Collected data:

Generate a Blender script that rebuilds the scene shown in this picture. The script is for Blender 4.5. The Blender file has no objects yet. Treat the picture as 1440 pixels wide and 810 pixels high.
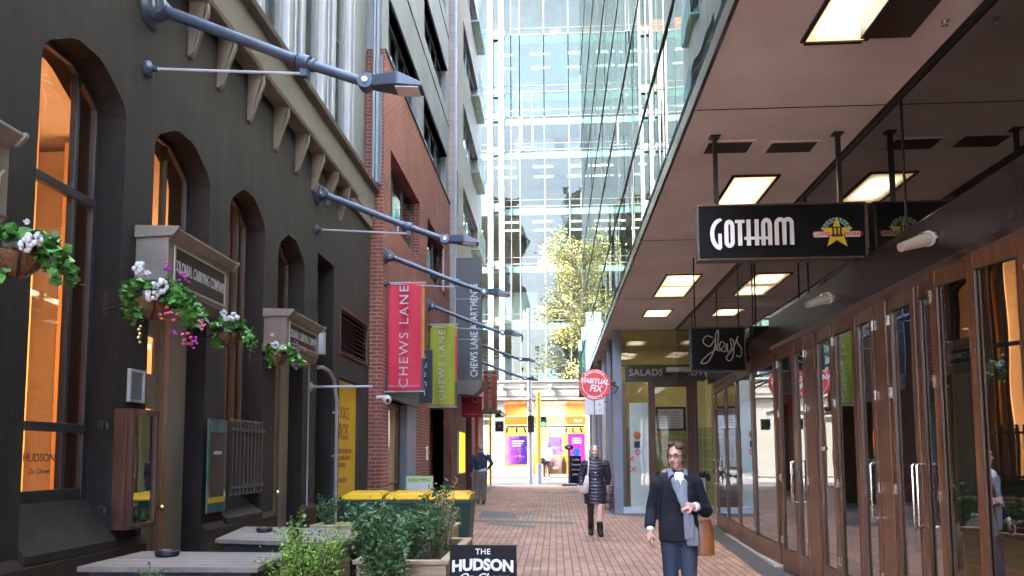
import bpy, math, random
import numpy as np
from mathutils import Vector, Matrix, noise as mnoise

# ------------------------------------------------------------------ camera, world, sun, exposure
SC = bpy.context.scene
COL = SC.collection
FPX, IW, IH = 1080.0, 1440.0, 810.0
YAW, PITCH, ROLL, SHIFT = math.radians(3.2006), math.radians(4.8), math.radians(-.25), 0.10109
CAM_POS = Vector((0, 0, 1.6))
RM = Matrix.Rotation(YAW, 3, 'Z') @ Matrix.Rotation(math.pi/2 + PITCH, 3, 'X') @ Matrix.Rotation(ROLL, 3, 'Z')
cam = bpy.data.cameras.new('camera'); co = bpy.data.objects.new('camera', cam); COL.objects.link(co)
co.matrix_world = Matrix.Translation(CAM_POS) @ RM.to_4x4()
cam.sensor_width = 36; cam.lens = 36*FPX/IW; cam.shift_y = SHIFT
cam.clip_start = .05; cam.clip_end = 2000
SC.camera = co

SUN_DIR = Vector((-.78, -.26, .62)).normalized()          # towards the sun
w = bpy.data.worlds.new('World'); SC.world = w; w.use_nodes = True
nt = w.node_tree; bg = nt.nodes['Background']
sky = nt.nodes.new('ShaderNodeTexSky'); sky.sky_type = 'NISHITA'; sky.sun_disc = False
sky.sun_elevation = math.asin(SUN_DIR.z); sky.sun_rotation = math.atan2(SUN_DIR.x, SUN_DIR.y)
sky.dust_density = 4.0; sky.air_density = .7
nt.links.new(sky.outputs[0], bg.inputs[0]); bg.inputs[1].default_value = .15
sl = bpy.data.lights.new('sun', 'SUN'); sl.energy = 2.0; sl.angle = math.radians(.5); sl.color = (1, .95, .86)
so = bpy.data.objects.new('sun', sl); COL.objects.link(so); so.rotation_euler = SUN_DIR.to_track_quat('Z', 'Y').to_euler(); so.location = (0, 0, 60)
vs = SC.view_settings; SC.display_settings.display_device = 'sRGB'
vs.view_transform = 'Standard'; vs.look = 'None'; vs.gamma = 1; vs.use_curve_mapping = False
vs.exposure = 4.7
SC.render.engine = 'CYCLES'
cy = SC.cycles
cy.use_denoising = True; cy.use_adaptive_sampling = True; cy.adaptive_threshold = .02
cy.max_bounces = 9; cy.diffuse_bounces = 4; cy.glossy_bounces = 5; cy.transmission_bounces = 4; cy.transparent_max_bounces = 14
cy.caustics_reflective = False; cy.caustics_refractive = False; cy.sample_clamp_indirect = 6; cy.blur_glossy = .5

# ------------------------------------------------------------------ helpers
def on(px, py, X=None, Y=None, Z=None):
    """the point of the place seen at a photograph pixel, on a plane"""
    d = RM @ Vector(((px-IW/2)/FPX, -(py-IH/2-SHIFT*IW)/FPX, -1))
    if X is not None: t = (X-CAM_POS.x)/d.x
    elif Y is not None: t = (Y-CAM_POS.y)/d.y
    elif Z is not None: t = (Z-CAM_POS.z)/d.z
    else: t = -CAM_POS.z/(d.z-.009*d.y)
    return CAM_POS + d*t
def gz(y): return .009*max(-60, min(35, y))

def link(a, b): a.id_data.links.new(a, b)
def newmat(name):
    m = bpy.data.materials.new(name); m.use_nodes = True
    t = m.node_tree; t.nodes.clear()
    out = t.nodes.new('ShaderNodeOutputMaterial')
    return m, t, out
def N(t, kind, **kw):
    n = t.nodes.new(kind)
    for k, v in kw.items():
        if k.startswith('i_'): n.inputs[k[2:].replace('_', ' ')].default_value = v
        else: setattr(n, k, v)
    return n
def c4(c): return (c[0], c[1], c[2], 1)
def mat(name, col, rough=.6, var=.15, scale=3.0, bump=.0, bscale=60.0, metal=0.0, spec=.5, col2=None, stretch=(1, 1, 1), island=0.0, fine=0.0, coat=0.0, streak=0.0):
    """principled with two-scale noise in its colour and a fine bump"""
    m, t, out = newmat(name)
    p = N(t, 'ShaderNodeBsdfPrincipled'); link(p.outputs[0], out.inputs[0])
    g = N(t, 'ShaderNodeNewGeometry')
    mp = N(t, 'ShaderNodeMapping'); mp.inputs['Scale'].default_value = stretch; link(g.outputs['Position'], mp.inputs[0])
    n1 = N(t, 'ShaderNodeTexNoise', i_Scale=scale, i_Detail=8.0, i_Roughness=.62); link(mp.outputs[0], n1.inputs['Vector'])
    mix = N(t, 'ShaderNodeMix', data_type='RGBA')
    lo = col2 if col2 else tuple(c*(1-var) for c in col); hi = col if col2 else tuple(min(1, c*(1+var)) for c in col)
    mix.inputs['A'].default_value = c4(lo); mix.inputs['B'].default_value = c4(hi)
    mr = N(t, 'ShaderNodeMapRange'); mr.inputs[1].default_value = .32; mr.inputs[2].default_value = .68
    link(n1.outputs[0], mr.inputs[0]); link(mr.outputs[0], mix.inputs['Factor'])
    c = mix.outputs['Result']
    if fine > 0:
        n3 = N(t, 'ShaderNodeTexNoise', i_Scale=bscale*.7, i_Detail=4.0); link(mp.outputs[0], n3.inputs['Vector'])
        m3 = N(t, 'ShaderNodeMapRange'); m3.inputs[3].default_value = 1-fine; m3.inputs[4].default_value = 1+fine; link(n3.outputs[0], m3.inputs[0])
        vm = N(t, 'ShaderNodeVectorMath', operation='SCALE'); link(c, vm.inputs[0]); link(m3.outputs[0], vm.inputs['Scale']); c = vm.outputs[0]
    if streak > 0:
        mp2 = N(t, 'ShaderNodeMapping'); mp2.inputs['Scale'].default_value = (5, 5, .35); link(g.outputs['Position'], mp2.inputs[0])
        n5 = N(t, 'ShaderNodeTexNoise', i_Scale=1.0, i_Detail=7.0, i_Roughness=.7); link(mp2.outputs[0], n5.inputs['Vector'])
        m5 = N(t, 'ShaderNodeMapRange'); m5.inputs[1].default_value = .35; m5.inputs[2].default_value = .75; m5.inputs[3].default_value = 1-streak*.5; m5.inputs[4].default_value = 1+streak*1.6; link(n5.outputs[0], m5.inputs[0])
        v5 = N(t, 'ShaderNodeVectorMath', operation='SCALE'); link(c, v5.inputs[0]); link(m5.outputs[0], v5.inputs['Scale']); c = v5.outputs[0]
        vo = N(t, 'ShaderNodeTexVoronoi', i_Scale=.75, feature='DISTANCE_TO_EDGE'); link(g.outputs['Position'], vo.inputs['Vector'])
        n6 = N(t, 'ShaderNodeTexNoise', i_Scale=2.5, i_Detail=6.0); link(g.outputs['Position'], n6.inputs['Vector'])
        v6 = N(t, 'ShaderNodeMix', data_type='VECTOR'); v6.inputs['Factor'].default_value = .25; link(g.outputs['Position'], v6.inputs['A']); link(n6.outputs['Color'], v6.inputs['B']); link(v6.outputs['Result'], vo.inputs['Vector'])
        lt5 = N(t, 'ShaderNodeMath', operation='LESS_THAN'); link(vo.outputs['Distance'], lt5.inputs[0]); lt5.inputs[1].default_value = .006
        mx6 = N(t, 'ShaderNodeMix', data_type='RGBA'); k6 = N(t, 'ShaderNodeMath', operation='MULTIPLY'); link(lt5.outputs[0], k6.inputs[0]); k6.inputs[1].default_value = .07; link(k6.outputs[0], mx6.inputs['Factor']); link(c, mx6.inputs['A']); mx6.inputs['B'].default_value = (.07, .062, .058, 1); c = mx6.outputs['Result']
    if island > 0:
        m4 = N(t, 'ShaderNodeMapRange'); m4.inputs[3].default_value = 1-island; m4.inputs[4].default_value = 1+island; link(g.outputs['Random Per Island'], m4.inputs[0])
        vm = N(t, 'ShaderNodeVectorMath', operation='SCALE'); link(c, vm.inputs[0]); link(m4.outputs[0], vm.inputs['Scale']); c = vm.outputs[0]
    link(c, p.inputs['Base Color'])
    rr = N(t, 'ShaderNodeMapRange'); rr.inputs[3].default_value = max(0, rough-.08); rr.inputs[4].default_value = min(1, rough+.1)
    link(n1.outputs[0], rr.inputs[0]); link(rr.outputs[0], p.inputs['Roughness'])
    p.inputs['Metallic'].default_value = metal; p.inputs['Specular IOR Level'].default_value = spec
    if coat: p.inputs['Coat Weight'].default_value = coat
    if bump:
        n2 = N(t, 'ShaderNodeTexNoise', i_Scale=bscale, i_Detail=5.0); link(mp.outputs[0], n2.inputs['Vector'])
        b = N(t, 'ShaderNodeBump', i_Strength=min(1, bump), i_Distance=.01); link(n2.outputs[0], b.inputs['Height']); link(b.outputs[0], p.inputs['Normal'])
    return m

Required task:
Copy out every line where the word "scene" occurs.

Finished task:
Generate a Blender script that rebuilds the scene shown in this picture. The script is for Blender 4.5. The Blender file has no objects yet. Treat the picture as 1440 pixels wide and 810 pixels high.
SC = bpy.context.scene